A day too hot, for some

It was a great day for Colombian veteran Nairo Quintana who climbed to fourth, while home hope David Gaudu of Groupama-FDJ now lies fifth.

Heat punished riders unaccustomed to riding in extreme temperatures. French rider Romain Bardet wilted, as did Ineos rider Adam Yates - three years after his twin brother won a stage ending at Foix. 

Shortly after leaving the baking stone citadel at Carcassonne the 149 remaining riders from the 172 that embarked from Copenhagen began to climb into cooler territory with the stage reaching an altitude of 1600m.

Tour de France
The first Tour de France stage win in more than three decades, for a Canadian. (Photo: A.S.O/Charly Lopez, Pauline Ballet, Jered & Ashley Gruber)

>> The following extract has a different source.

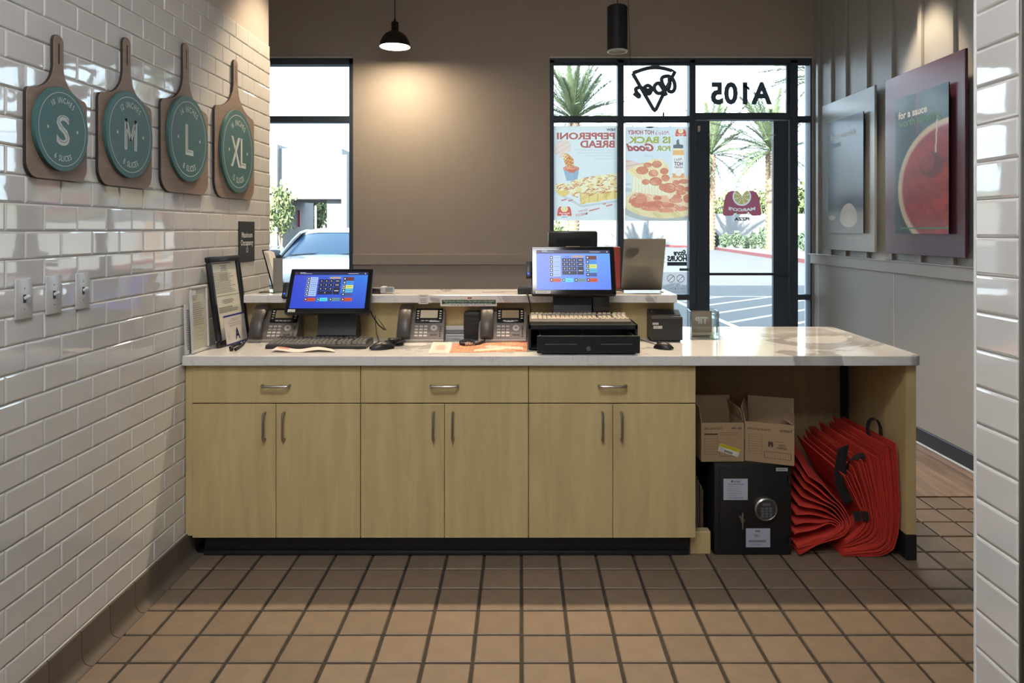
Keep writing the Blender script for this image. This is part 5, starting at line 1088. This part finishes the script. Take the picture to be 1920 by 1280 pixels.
outer = resample([(1.592,.490),(1.600,.42),(1.606,.341),(1.611,.213),(1.607,.105),(1.585,.030),(1.54,.007),(1.46,.005),(1.37,.005)], NS)
inner = resample([(1.375,.352),(1.400,.30),(1.424,.25),(1.452,.185),(1.460,.155),(1.450,.13),(1.424,.10),(1.405,.082),(1.380,.070)], NS)
rs_ = random.Random(11); NB = 24
def V3(p, y): return Vector((p[0], y, p[1]))
for i in range(NB):
    f_ = i/(NB-1); top = .0
    c = [outer[k_].lerp(inner[k_], f_) for k_ in range(NS)]
    y0 = 3.052+rs_.uniform(0, .014); y1 = 3.41; jz = rs_.uniform(-.03, .02); wv = rs_.uniform(0, 6)
    fr_ = []; bk_ = []
    for k_, p in enumerate(c):
        u = 1-k_/(NS-1); x = p.x+.0012*math.sin(k_*.9+i*.15)*u; z = p.y+(jz*u if k_ < 10 else 0)
        z = max(z, .0045+.0028*i); fr_.append(V3((x, z), y0)); bk_.append(V3((x-.055*u-.01, max(.0045+.0028*i, z+.02*u+(.05*f_*u))), y1))
    lab = 'upright red fabric bag in the pack leaning on the maple end panel' if i else 'tallest red fabric bag with an arched black handle, against the end panel'
    t = thing('delivery_bag', lab, 'bag', group='upright red bags under the worktop' if i else None)
    if i == 0: t['group'] = 'red bags under the worktop'
    slab(fr_, bk_, .0034).build('fabric', M_RED, t, True, 60)
    if i == 0:
        hp = resample([(1.535,.475),(1.530,.52),(1.537,.548),(1.556,.562),(1.576,.552),(1.588,.52),(1.591,.455)], 18); slab([V3(p, 3.16) for p in hp], [V3(p, 3.188) for p in hp], .003).build('handle', M_STRAP, t, True, 60)
    if i in (3, 7, 11, 15, 19):
        kk = 3; a, b = fr_[kk], fr_[kk+2]; d_ = (bk_[kk]-fr_[kk])*.35
        slab([a+d_+Vector((-.004,0,0)), b+d_+Vector((-.004,0,0))], [a+d_*1.5+Vector((-.004,0,0)), b+d_*1.5+Vector((-.004,0,0))], .002).build('handle_tab', M_STRAP, t)
    if i == NB-1:
        hp = resample([(1.362,.455),(1.352,.40),(1.345,.35),(1.350,.30),(1.368,.255),(1.392,.215)], 14); slab([V3(p, 3.085) for p in hp], [V3((p[0]+.052, p[1]+.012), 3.10) for p in hp], .003).build('handle', M_STRAP, t, True, 60)
        hp = resample([(1.455,.405),(1.430,.415),(1.400,.405),(1.378,.375),(1.368,.33),(1.366,.28)], 14); slab([V3(p, 3.07) for p in hp], [V3((p[0]+.035, p[1]+.02), 3.09) for p in hp], .003).build('handle', M_STRAP, t, True, 60)
        for x in (1.405, 1.44): slab([Vector((x, 3.046, .20)), Vector((x+.012, 3.046, .155))], [Vector((x+.03, 3.047, .20)), Vector((x+.038, 3.047, .16))], .002).build('strap_end', M_STRAP, t)
o2 = resample([(1.225,.345),(1.290,.300),(1.365,.225),(1.398,.165),(1.404,.135),(1.385,.098),(1.265,.050),(1.185,.014)], NS)
i2 = resample([(1.172,.092),(1.245,.116),(1.320,.143),(1.350,.128),(1.346,.112),(1.300,.086),(1.225,.062),(1.175,.050)], NS)
NL = 8
for i in range(NL):
    f_ = i/(NL-1); c = [o2[k_].lerp(i2[k_], f_) for k_ in range(NS)]; y0 = 3.058+rs_.uniform(0, .012); fr_ = []; bk_ = []
    for k_, p in enumerate(c):
        u = max(0, 1-k_/(NS*.55)); fan = .05*math.sin(f_*math.pi)*u; lift = (.13*(1-f_)+.03)*u
        fr_.append(V3((max(1.168, p.x-.02*f_*u), max(.006, p.y+fan*.5+.004*math.sin(k_*.8+i))), y0)); bk_.append(V3((max(1.166, p.x-.03*u), max(.006, p.y+lift)), 3.40))
    t = thing('delivery_bag', 'red fabric bag folded in half with its open side towards the safe', 'bag', group='folded red bags beside the safe')
    slab(fr_, bk_, .004).build('fabric', M_RED, t, True, 60)
    if i in (0, 2, 4):
        a, b = fr_[2], fr_[5]; d_ = (bk_[3]-fr_[3])*.3; slab([a+d_+Vector((0,0,.004)), b+d_+Vector((0,0,.004))], [a+d_*1.8+Vector((0,0,.004)), b+d_*1.8+Vector((0,0,.004))], .002).build('handle_tab', M_STRAP, t)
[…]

The stage win with deeper meaning

A group of eight riders broke away, passing a Canadian Mountie in full dress uniform, boding well for IST rider Houle. The Canadian rider slipped his rivals on the 25km swoop downhill to a baking finish line at Foix on the banks of the Ariege river.

"It sounds incredible, but I know my brother helped me," said an emotional Houle of his younger sibling Pierrik who was killed by a hit-and-run driver a decade ago.

"He went to run in the snow and was hit and left dead by the roadside. It took me three hours to find him.

"It was my dream to win a stage of the Tour de France since he left us," added Houle who had started competing in triathlon with his brother before devoting himself to cycling.

He became the first Canadian since Steve Bauer in 1988 to win a stage on the race.

The Tour now spends two days in the upper Pyrenees where the 2022 yellow jersey winner is likely to be decided.